- What this task involves
Each line containing the word "scene" must be collected.

- Data provided
________________
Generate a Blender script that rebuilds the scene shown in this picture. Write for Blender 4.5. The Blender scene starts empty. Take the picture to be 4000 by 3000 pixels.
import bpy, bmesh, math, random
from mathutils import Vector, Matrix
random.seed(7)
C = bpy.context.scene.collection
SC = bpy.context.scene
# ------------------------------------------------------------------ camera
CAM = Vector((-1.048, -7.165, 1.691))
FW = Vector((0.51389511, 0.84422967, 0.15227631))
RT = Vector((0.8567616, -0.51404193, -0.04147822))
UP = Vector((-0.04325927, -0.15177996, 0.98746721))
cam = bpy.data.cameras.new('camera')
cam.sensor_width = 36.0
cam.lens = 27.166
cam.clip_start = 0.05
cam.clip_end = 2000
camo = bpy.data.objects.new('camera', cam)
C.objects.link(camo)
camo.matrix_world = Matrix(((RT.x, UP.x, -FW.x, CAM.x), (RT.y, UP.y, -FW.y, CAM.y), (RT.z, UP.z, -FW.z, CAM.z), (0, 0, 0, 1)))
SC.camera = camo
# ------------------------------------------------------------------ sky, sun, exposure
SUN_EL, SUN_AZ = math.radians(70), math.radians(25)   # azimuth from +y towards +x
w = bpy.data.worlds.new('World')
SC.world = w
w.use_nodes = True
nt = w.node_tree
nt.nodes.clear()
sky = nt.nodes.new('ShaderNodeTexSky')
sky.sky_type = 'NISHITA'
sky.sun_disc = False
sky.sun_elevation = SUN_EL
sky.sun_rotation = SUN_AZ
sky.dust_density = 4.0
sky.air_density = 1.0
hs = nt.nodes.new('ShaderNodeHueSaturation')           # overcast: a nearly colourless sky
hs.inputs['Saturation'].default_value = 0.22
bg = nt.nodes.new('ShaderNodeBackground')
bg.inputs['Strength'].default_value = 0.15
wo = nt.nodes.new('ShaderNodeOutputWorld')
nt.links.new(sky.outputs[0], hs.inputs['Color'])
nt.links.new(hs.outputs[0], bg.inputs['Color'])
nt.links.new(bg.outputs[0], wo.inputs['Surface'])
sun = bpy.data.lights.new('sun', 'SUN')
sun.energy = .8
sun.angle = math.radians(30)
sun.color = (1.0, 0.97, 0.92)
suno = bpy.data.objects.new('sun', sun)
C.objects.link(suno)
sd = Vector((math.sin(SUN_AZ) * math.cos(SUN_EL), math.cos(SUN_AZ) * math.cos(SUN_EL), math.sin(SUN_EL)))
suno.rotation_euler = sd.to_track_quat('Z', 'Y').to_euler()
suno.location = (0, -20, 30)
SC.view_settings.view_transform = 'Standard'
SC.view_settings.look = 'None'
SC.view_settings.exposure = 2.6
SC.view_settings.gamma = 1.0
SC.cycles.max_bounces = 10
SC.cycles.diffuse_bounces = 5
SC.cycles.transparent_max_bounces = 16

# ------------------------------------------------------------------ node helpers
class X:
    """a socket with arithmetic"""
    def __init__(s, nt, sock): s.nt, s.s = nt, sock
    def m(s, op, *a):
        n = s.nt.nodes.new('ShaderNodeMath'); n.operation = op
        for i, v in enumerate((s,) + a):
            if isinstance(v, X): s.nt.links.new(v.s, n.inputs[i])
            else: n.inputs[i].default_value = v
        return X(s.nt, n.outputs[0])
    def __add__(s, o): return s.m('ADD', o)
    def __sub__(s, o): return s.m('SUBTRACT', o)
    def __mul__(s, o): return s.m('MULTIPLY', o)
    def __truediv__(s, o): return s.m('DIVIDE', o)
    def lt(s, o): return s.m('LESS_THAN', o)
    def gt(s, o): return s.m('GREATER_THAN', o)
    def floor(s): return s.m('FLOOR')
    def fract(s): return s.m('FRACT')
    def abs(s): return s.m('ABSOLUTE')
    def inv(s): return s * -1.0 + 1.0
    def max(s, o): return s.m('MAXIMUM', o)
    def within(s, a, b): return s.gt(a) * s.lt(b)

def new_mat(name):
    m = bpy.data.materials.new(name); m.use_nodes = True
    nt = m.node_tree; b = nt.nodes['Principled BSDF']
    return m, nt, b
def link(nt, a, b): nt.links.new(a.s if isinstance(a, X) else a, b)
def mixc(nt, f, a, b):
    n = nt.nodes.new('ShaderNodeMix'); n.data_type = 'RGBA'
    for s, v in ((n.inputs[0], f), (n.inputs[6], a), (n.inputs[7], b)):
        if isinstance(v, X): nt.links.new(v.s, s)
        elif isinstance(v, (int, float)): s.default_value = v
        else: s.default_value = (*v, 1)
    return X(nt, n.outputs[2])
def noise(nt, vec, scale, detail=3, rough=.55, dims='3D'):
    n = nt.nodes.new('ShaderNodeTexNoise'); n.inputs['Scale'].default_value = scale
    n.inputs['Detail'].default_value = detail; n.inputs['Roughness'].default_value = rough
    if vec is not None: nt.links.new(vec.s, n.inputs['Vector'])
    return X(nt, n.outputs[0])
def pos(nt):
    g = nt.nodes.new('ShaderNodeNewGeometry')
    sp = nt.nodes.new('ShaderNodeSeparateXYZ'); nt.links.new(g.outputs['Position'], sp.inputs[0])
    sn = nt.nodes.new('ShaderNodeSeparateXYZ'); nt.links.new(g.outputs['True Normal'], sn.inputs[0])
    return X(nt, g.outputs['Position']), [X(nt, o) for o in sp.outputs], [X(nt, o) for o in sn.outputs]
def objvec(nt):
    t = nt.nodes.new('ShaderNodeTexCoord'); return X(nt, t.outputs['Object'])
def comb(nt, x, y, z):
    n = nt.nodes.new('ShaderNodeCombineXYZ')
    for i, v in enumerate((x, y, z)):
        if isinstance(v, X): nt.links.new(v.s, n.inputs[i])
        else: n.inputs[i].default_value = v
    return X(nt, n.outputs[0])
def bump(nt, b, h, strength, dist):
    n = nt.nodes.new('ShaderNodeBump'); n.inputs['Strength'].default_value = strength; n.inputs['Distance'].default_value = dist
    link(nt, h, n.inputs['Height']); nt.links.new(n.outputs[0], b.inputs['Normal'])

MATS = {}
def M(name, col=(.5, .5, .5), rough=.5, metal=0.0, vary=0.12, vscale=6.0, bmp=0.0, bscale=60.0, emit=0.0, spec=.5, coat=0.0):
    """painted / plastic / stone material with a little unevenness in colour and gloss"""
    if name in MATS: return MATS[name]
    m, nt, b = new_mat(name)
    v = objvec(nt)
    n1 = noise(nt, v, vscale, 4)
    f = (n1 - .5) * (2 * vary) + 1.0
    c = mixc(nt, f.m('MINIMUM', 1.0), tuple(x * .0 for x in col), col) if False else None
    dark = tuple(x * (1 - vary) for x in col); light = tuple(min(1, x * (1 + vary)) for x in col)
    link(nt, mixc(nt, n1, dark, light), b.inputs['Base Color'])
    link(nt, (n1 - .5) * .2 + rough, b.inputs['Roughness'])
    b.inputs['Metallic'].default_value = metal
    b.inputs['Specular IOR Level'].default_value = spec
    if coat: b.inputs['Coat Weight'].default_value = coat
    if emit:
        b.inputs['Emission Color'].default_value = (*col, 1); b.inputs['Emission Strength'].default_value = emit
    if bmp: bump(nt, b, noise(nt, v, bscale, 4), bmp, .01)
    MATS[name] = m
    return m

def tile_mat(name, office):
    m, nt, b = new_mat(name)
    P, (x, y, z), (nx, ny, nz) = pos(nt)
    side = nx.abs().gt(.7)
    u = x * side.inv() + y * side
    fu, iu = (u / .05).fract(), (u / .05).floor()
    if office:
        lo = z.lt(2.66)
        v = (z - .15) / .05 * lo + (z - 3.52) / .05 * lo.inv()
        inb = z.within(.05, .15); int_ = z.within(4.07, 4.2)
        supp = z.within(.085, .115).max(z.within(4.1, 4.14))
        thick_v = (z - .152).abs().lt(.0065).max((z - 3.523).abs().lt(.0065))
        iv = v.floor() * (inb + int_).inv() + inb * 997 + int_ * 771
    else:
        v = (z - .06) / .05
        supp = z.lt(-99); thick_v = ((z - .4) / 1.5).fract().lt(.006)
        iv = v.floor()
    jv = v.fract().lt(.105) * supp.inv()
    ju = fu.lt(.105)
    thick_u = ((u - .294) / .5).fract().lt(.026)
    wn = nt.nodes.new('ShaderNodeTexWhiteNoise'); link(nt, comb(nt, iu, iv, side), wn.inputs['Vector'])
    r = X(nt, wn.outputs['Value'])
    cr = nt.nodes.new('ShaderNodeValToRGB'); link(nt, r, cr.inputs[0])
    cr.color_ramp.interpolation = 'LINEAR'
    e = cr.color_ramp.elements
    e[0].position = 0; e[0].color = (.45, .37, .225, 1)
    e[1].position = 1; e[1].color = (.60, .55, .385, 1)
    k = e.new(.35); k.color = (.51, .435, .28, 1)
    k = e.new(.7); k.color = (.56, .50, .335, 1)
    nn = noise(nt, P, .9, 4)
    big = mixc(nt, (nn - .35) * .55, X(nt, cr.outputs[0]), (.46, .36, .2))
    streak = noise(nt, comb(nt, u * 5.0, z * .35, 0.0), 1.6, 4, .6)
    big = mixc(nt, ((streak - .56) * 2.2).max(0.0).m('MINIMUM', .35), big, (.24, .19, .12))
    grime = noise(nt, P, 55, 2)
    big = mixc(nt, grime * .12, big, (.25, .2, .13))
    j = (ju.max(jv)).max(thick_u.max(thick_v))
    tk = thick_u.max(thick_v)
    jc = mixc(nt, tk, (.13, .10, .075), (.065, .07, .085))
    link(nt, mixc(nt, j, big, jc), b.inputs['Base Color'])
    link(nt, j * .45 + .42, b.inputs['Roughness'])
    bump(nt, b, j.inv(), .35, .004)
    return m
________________
- Response for this exercise
Generate a Blender script that rebuilds the scene shown in this picture. Write for Blender 4.5. The Blender scene starts empty. Take the picture to be 4000 by 3000 pixels.
C = bpy.context.scene.collection
SC = bpy.context.scene